= Supplied data =
"""

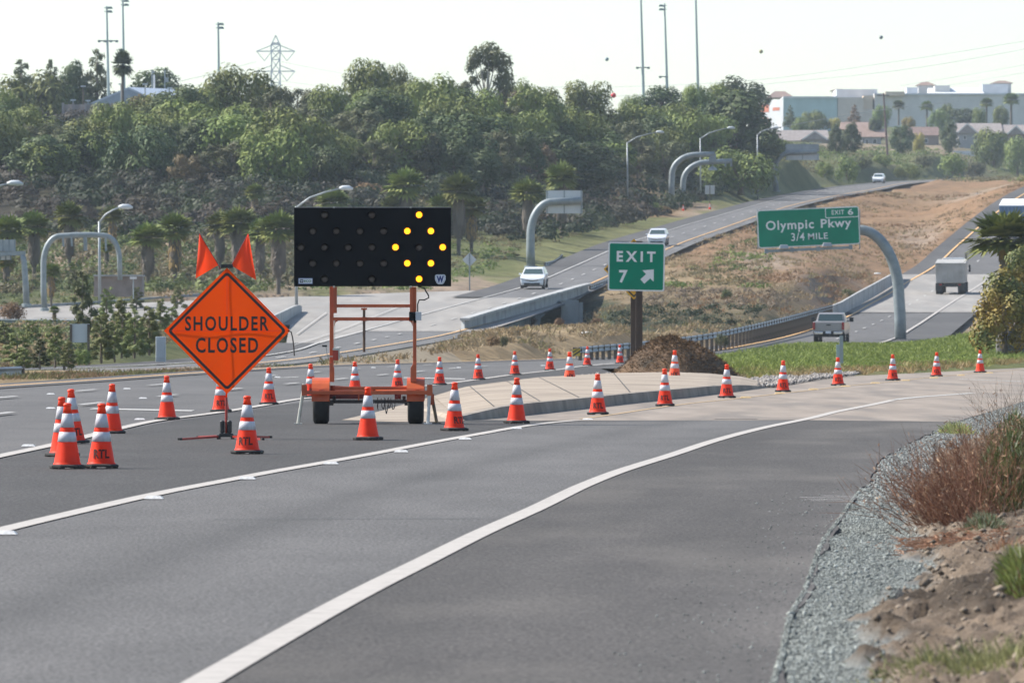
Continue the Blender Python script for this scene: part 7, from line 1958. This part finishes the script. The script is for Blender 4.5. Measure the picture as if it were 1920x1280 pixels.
for px, d_, lab in ((1281, 790, "tiny orange cone beside the far bent sign masts"), (1331, 800, "tiny orange cone under the far pale square sign")):
    g = gpos(px, d_); e = empty("traffic_cone", g, 0, lab, "traffic cone")
    for nme, me, m, sm in KITS['plain']: raw(nme, me, e)
# paving apron, debris
for px, py, lab in ((1100, 625, "white scrap of litter in the dry median"), (1645, 514, "pale rock on the dry slope beside the bridge barrier"), (1833, 364, "white scrap of litter high on the dry median slope")):
    d_ = d_at(px, py, 300); g = gpos(px, d_); mb = MB(); mb.lathe([(.05, 0), (.42, .05), (.34, .22), (.12, .3), (.0, .3)], 9); o = mb.build("litter_scrap", bmat("scrap_white", (.7, .69, .67)), loc=g); o.scale = (.8, .5, .35); tag(o, lab, "litter")

# ------------------------------------------------------------------ vehicles
CARW = mat("white_car_paint", (.72, .74, .76), rough=.25, coat=.6); CARW2 = mat("off_white_car_paint", (.66, .68, .70), rough=.25, coat=.6)
GLASS = mat("tinted_car_glass", (.055, .085, .085), rough=.08, spec=.8); LIGHTG = mat("headlight_glass", (.55, .58, .62), rough=.1, spec=.8); PLASTIC = mat("black_car_plastic", (.022, .024, .026), rough=.5); CHROME = mat("chrome", (.6, .61, .62), rough=.2, metal=.9); REDL = mat("tail_light_red", (.30, .02, .018), rough=.2); PLATE = mat("licence_plate_white", (.62, .65, .68), rough=.5)
def wheels(e, w, ys, r, tw, hubs=CHROME, dual=False):
    for y in ys:
        for s_ in (-1, 1):
            M_ = Matrix.Translation((s_*(w/2-tw/2-.02), y, r)) @ Matrix.Rotation(math.radians(90), 4, 'Y')
            mb = MB(); mb.lathe([(r*.6, -tw/2), (r*.93, -tw/2), (r, -tw*.3), (r, tw*.3), (r*.93, tw/2), (r*.6, tw/2)], 24, M_); wh = mb.build("wheel", TYRE, e, smooth=False)
            mb = MB(); mb.lathe([(r*.62, -tw*.52), (r*.5, -tw*.4), (r*.2, -tw*.5), (0, -tw*.5)], 16, M_); mb.lathe([(r*.62, tw*.52), (r*.5, tw*.4), (r*.2, tw*.5), (0, tw*.5)], 16, M_); mb.build("rim", hubs, wh)
def hatch(px, py, d, yaw, pitch, label, paint, W_=1.78, L_=4.35, Hh=1.52):
    e = empty("white_car", P(px, py, d), 0, label, "car", "white cars on the oncoming lanes"); e.rotation_euler = (pitch, 0, yaw)
    hl = L_/2
    def xf(y, z): return (W_/2)*(1-.10*max(0, (abs(y)-hl+.45)/.45)**2)*(1-.05*max(0, (.45-z)/.3))
    body = MB(); body.prism_x([(-hl+.05, .24), (-hl, .42), (-hl+.02, .60), (-hl+.14, .76), (-hl+.55, .88), (-hl+1.15, .99), (hl-.5, 1.04), (hl-.06, .98), (hl, .6), (hl-.05, .26)], xf); body.build("body", paint, e, bevel=.05, smooth=False)
    cab_ = MB(); cx = lambda y, z: W_/2*(.93-(z-.98)/(Hh-.98)*.20)
    cab_.prism_x([(-hl+1.05, .97), (-hl+1.75, Hh-.07), (-hl+2.1, Hh), (hl-.9, Hh-.02), (hl-.35, Hh-.22), (hl-.15, 1.0)], cx); cb_ = cab_.build("cabin", paint, e, bevel=.05)
    q = MB(); y0, y1 = -hl+1.15, -hl+1.70; z0, z1 = 1.03, Hh-.12
    q.add([(-cx(0, z0)*.90, y0-.03, z0), (cx(0, z0)*.90, y0-.03, z0), (cx(0, z1)*.88, y1-.035, z1), (-cx(0, z1)*.88, y1-.035, z1)], [(0, 1, 2, 3)]); q.build("windscreen", GLASS, cb_)
    for s_ in (-1, 1):
        q = MB(); q.add([(s_*(cx(0, 1.05)+.012), -hl+1.45, 1.05), (s_*(cx(0, 1.05)+.012), hl-.55, 1.06), (s_*(cx(0, Hh-.15)+.012), hl-.85, Hh-.15), (s_*(cx(0, Hh-.15)+.012), -hl+1.85, Hh-.15)], [(0, 1, 2, 3)]); q.build("side_window", GLASS, cb_)
        q = MB(); q.prism([(s_*.50, .70), (s_*.80, .77), (s_*.83, .68), (s_*.55, .60)] if s_ > 0 else [(s_*.55, .60), (s_*.83, .68), (s_*.80, .77), (s_*.50, .70)], -hl-.02, -hl+.25); q.build("headlight", LIGHTG, e, bevel=.01)
        q = MB(); q.box(s_*(W_/2+.08), -hl+1.45, 1.02, .18, .12, .13); q.build("mirror", paint, e, bevel=.03)
    q = MB(); q.prism([(-.55, .66), (0, .62), (.55, .66), (.42, .58), (0, .54), (-.42, .58)], -hl-.025, -hl+.1); q.build("grille", PLASTIC, e)
    q = MB(); q.box(0, -hl-.01, .34, 1.15, .06, .15); q.build("lower_intake", PLASTIC, e, bevel=.01)
    q = MB(); q.box(0, -hl-.035, .46, .32, .02, .12); q.build("licence_plate", PLATE, e)
    q = MB(); q.box(0, 0, .22, W_*.86, L_*.9, .12); q.build("underbody", PLASTIC, e)
    wheels(e, W_, (-hl+.85, hl-.8), .325, .21)
    return e
def on_lr(px, py, d): 
    return P(px, py, d)
def lr_pitch(d): 
    a, b = lr(np.array([d-15.0]))[2][0], lr(np.array([d+15.0]))[2][0]; return math.atan2(float(b-a), 30)
def lr_z(d): return float(lr(np.array([d]))[2][0])
for px, d, lab, pt, k in ((1002, 507, "nearest white hatchback coming down the oncoming lanes beside the arched sign", CARW, 1.0), (1234, 636, "second white car further up the oncoming lanes, behind the green exit sign's corner", CARW2, 1.0), (1648, 1140, "most distant white car at the crest of the oncoming road", CARW, 1.05)):
    py = H+(EYE-lr_z(d)-.085)*F/d
    e = hatch(px, py, d, math.radians(-5.0 if d < 1000 else -8), lr_pitch(d), lab, pt); e.scale = (k, k, k)
# pickup truck, rear view
d = 404; zr = float(rr(np.array([d]))[2][0]); e = empty("pickup_truck", ((1553.5-960)*d/F, d, zr+.035), 0, "silver-grey pickup truck seen from behind in the right freeway lane", "pickup truck"); e.rotation_euler = (.012, 0, math.radians(-6.2))
SILV = mat("silver_truck_paint", (.27, .255, .245), (.31, .295, .285), 1, .3, .3, coat=.4)
W_ = 1.86
mb = MB(); mb.prism_x([(-.02, .62), (-.02, 1.22), (.05, 1.26), (2.0, 1.27), (3.6, 1.24), (5.2, 1.16), (5.45, .95), (5.45, .55), (4.6, .5), (.6, .5)], lambda y, z: W_/2*(1 if z < 1.1 else .96)); mb.build("body", SILV, e, bevel=.05)
mb = MB(); cx = lambda y, z: W_/2*(.92-(z-1.2)/.55*.16); mb.prism_x([(1.95, 1.2), (2.15, 1.66), (2.4, 1.75), (3.5, 1.74), (3.8, 1.66), (4.35, 1.2)], cx); cabn = mb.build("cabin", SILV, e, bevel=.05)
q = MB(); q.add([(-.72, 1.93, 1.25), (.72, 1.93, 1.25), (.655, 2.10, 1.66), (-.655, 2.10, 1.66)], [(0, 1, 2, 3)]); q.build("rear_window", GLASS, cabn)
q = MB(); q.box(0, -.03, .95, 1.42, .05, .52); tg = q.build("tailgate", SILV, e, bevel=.02); q = MB(); q.box(0, -.065, 1.06, .24, .03, .07); q.build("handle", PLASTIC, tg)
for s_ in (-1, 1):
    q = MB(); q.box(s_*.845, -.03, 1.0, .15, .06, .42); q.build("tail_light", REDL, e, bevel=.01)
    q = MB(); q.box(s_*1.12, 3.55, 1.33, .24, .14, .26); q.beam((s_*.82, 3.55, 1.22), (s_*1.05, 3.55, 1.28), .06, .06); q.build("mirror", PLASTIC, e, bevel=.03)
    q = MB(); q.box(s_*.56, -.16, .60, .52, .2, .17); q.build("bumper_corner", CHROME, e, bevel=.04)
q = MB(); q.box(0, -.15, .60, .62, .16, .15); q.build("bumper_step", PLASTIC, e); q = MB(); q.box(0, -.245, .64, .31, .02, .15); q.build("licence_plate", PLATE, e)
q = MB(); q.box(0, 2.4, .46, 1.5, 4.6, .2).tube([(0, .0, .42), (0, -.05, .42)], .06, 8); q.build("underbody", PLASTIC, e)
wheels(e, W_+.02, (1.15, 4.5), .37, .27)
# dump truck
d = 585; zr = float(rr(np.array([d]))[2][0]); s7 = F/d
DT = mat("dusty_white_truck_paint", (.36, .35, .325), (.43, .42, .395), 1.2, .6, c3=(.28, .265, .24), s3=.7)
e = empty("dump_truck", ((1781.5-960)*d/F, d, zr+.05), 0, "dusty white dump truck seen from behind on the pale bridge deck", "dump truck"); e.rotation_euler = (.02, 0, math.radians(-6.0))
mb = MB(); mb.prism([(-1.18, .95), (1.18, .95), (1.27, 2.62), (-1.27, 2.62)], 0, .1); tg = mb.build("tailgate", DT, e, bevel=.02)
mb = MB()
for x in (-.78, -.26, .26, .78): mb.box(x, -.04, 1.75, .09, .08, 1.5)
for z in (1.05, 2.1, 2.58): mb.box(0, -.04, z, 2.36, .08, .11)
mb.build("tailgate_rib", DT, tg)
mb = MB(); mb.add([(-1.18, .12, .95), (1.18, .12, .95), (1.27, .12, 2.6), (-1.27, .12, 2.6), (-1.18, 5.2, .95), (1.18, 5.2, .95), (1.27, 5.2, 2.9), (-1.27, 5.2, 2.9)], [(0, 3, 7, 4), (1, 5, 6, 2), (4, 7, 6, 5), (0, 4, 5, 1), (3, 2, 6, 7)]); mb.build("dump_bed", DT, e)
mb = MB(); mb.prism([(-1.0, 2.5), (1.02, 2.5), (.98, 3.02), (-.82, 3.02)], 5.25, 5.5); mb.build("headboard", mat("pale_headboard", (.66, .68, .70), rough=.5), e, bevel=.03)
mb = MB(); mb.box(0, 6.6, 1.75, 2.1, 1.8, 1.9); mb.build("cab", DT, e, bevel=.1)
mb = MB(); mb.tube([(1.12, 5.65, .9), (1.12, 5.65, 3.35)], .085, 10); mb.build("exhaust_stack", STEEL_DARK, e)
for s_ in (-1, 1):
    mb = MB(); mb.box(s_*1.36, 6.9, 2.1, .16, .1, .6); mb.build("mirror", PLASTIC, e)
    mb = MB(); mb.box(s_*.8, -.05, .82, .22, .06, .12); mb.build("tail_light", REDL, e)
    for y in (.9, 2.2, 6.6):
        M_ = Matrix.Translation((s_*.93, y, .5)) @ Matrix.Rotation(math.radians(90), 4, 'Y'); mb = MB(); mb.lathe([(.2, -.29), (.46, -.29), (.5, -.24), (.5, -.03), (.44, 0), (.5, .03), (.5, .24), (.46, .29), (.2, .29)], 24, M_); mb.build("wheel", TYRE, e)
    mb = MB(); mb.box(s_*.93, .18, .62, .6, .03, .6); mb.build("mud_flap", PLASTIC, e)
mb = MB(); mb.box(0, 3.2, .78, 1.0, 6.4, .3); mb.box(0, .0, .72, 2.2, .12, .14); mb.build("chassis", STEEL_DARK, e)
# box trailer truck
d = 700; zr = float(rr(np.array([d]))[2][0])
e = empty("box_truck", ((1897.5-960)*d/F, d, zr+.05), 0, "blue box trailer with a white roof, driving uphill behind the palm at the right edge", "truck"); e.rotation_euler = (math.radians(3.6), 0, math.radians(-5.5))
BLUE = mat("blue_trailer_paint", (.075, .155, .29), (.10, .185, .32), .8, .5)
mb = MB(); mb.box(0, 7, 2.55, 2.55, 14, 2.9); bx = mb.build("trailer_box", BLUE, e, bevel=.03)
mb = MB(); mb.box(0, 7, 4.03, 2.6, 14.05, .06); mb.build("roof", bmat("white_roof", (.78, .78, .78)), bx)
mb = MB()
for x in np.linspace(-1.1, 1.1, 7): mb.box(x, -.03, 2.55, .06, .05, 2.7)
mb.box(0, -.035, 3.95, 2.5, .06, .12).box(0, -.035, 1.15, 2.5, .06, .14); mb.build("door_rib", mat("steel_blue", (.2, .3, .44), rough=.5), bx)
for s_ in (-1, 1):
    for y in (1.5, 2.8, 12.5, 15.5):
        M_ = Matrix.Translation((s_*.95, y, .5)) @ Matrix.Rotation(math.radians(90), 4, 'Y'); mb = MB(); mb.lathe([(.2, -.27), (.5, -.25), (.5, .25), (.2, .27)], 20, M_); mb.build("wheel", TYRE, e)
mb = MB(); mb.box(0, 7, .95, 1.0, 14, .25).box(0, .1, .55, 2.2, .1, .12); mb.build("chassis", STEEL_DARK, e)
mb = MB(); mb.box(0, 15.6, 2.0, 2.4, 2.4, 2.4); mb.build("cab", CARW2, e, bevel=.15)
# ------------------------------------------------------------------ hazy air
mb = MB(); mb.box(0, 3000, 60, 13000, 6600, 190)
hz = bpy.data.materials.new("haze"); hz.use_nodes = True
N = hz.node_tree.nodes; N.clear()
pv = N.new("ShaderNodeVolumePrincipled"); pv.inputs["Color"].default_value = (.74, .87, 1.0, 1); pv.inputs["Density"].default_value = 0.000085; pv.inputs["Anisotropy"].default_value = .25
ou = N.new("ShaderNodeOutputMaterial"); hz.node_tree.links.new(pv.outputs[0], ou.inputs["Volume"])
tag(mb.build("haze", hz), kind='stuff')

"""

= Instructions to follow =
Please repeat exactly the data above from its first line to the line that contains "d_ = d_at(px, py, 300);", inclusive, and leave every picture out.

= Finished task =
Continue the Blender Python script for this scene: part 7, from line 1958. This part finishes the script. The script is for Blender 4.5. Measure the picture as if it were 1920x1280 pixels.
for px, d_, lab in ((1281, 790, "tiny orange cone beside the far bent sign masts"), (1331, 800, "tiny orange cone under the far pale square sign")):
    g = gpos(px, d_); e = empty("traffic_cone", g, 0, lab, "traffic cone")
    for nme, me, m, sm in KITS['plain']: raw(nme, me, e)
# paving apron, debris
for px, py, lab in ((1100, 625, "white scrap of litter in the dry median"), (1645, 514, "pale rock on the dry slope beside the bridge barrier"), (1833, 364, "white scrap of litter high on the dry median slope")):
    d_ = d_at(px, py, 300); g = gpos(px, d_); mb = MB(); mb.lathe([(.05, 0), (.42, .05), (.34, .22), (.12, .3), (.0, .3)], 9); o = mb.build("litter_scrap", bmat("scrap_white", (.7, .69, .67)), loc=g); o.scale = (.8, .5, .35); tag(o, lab, "litter")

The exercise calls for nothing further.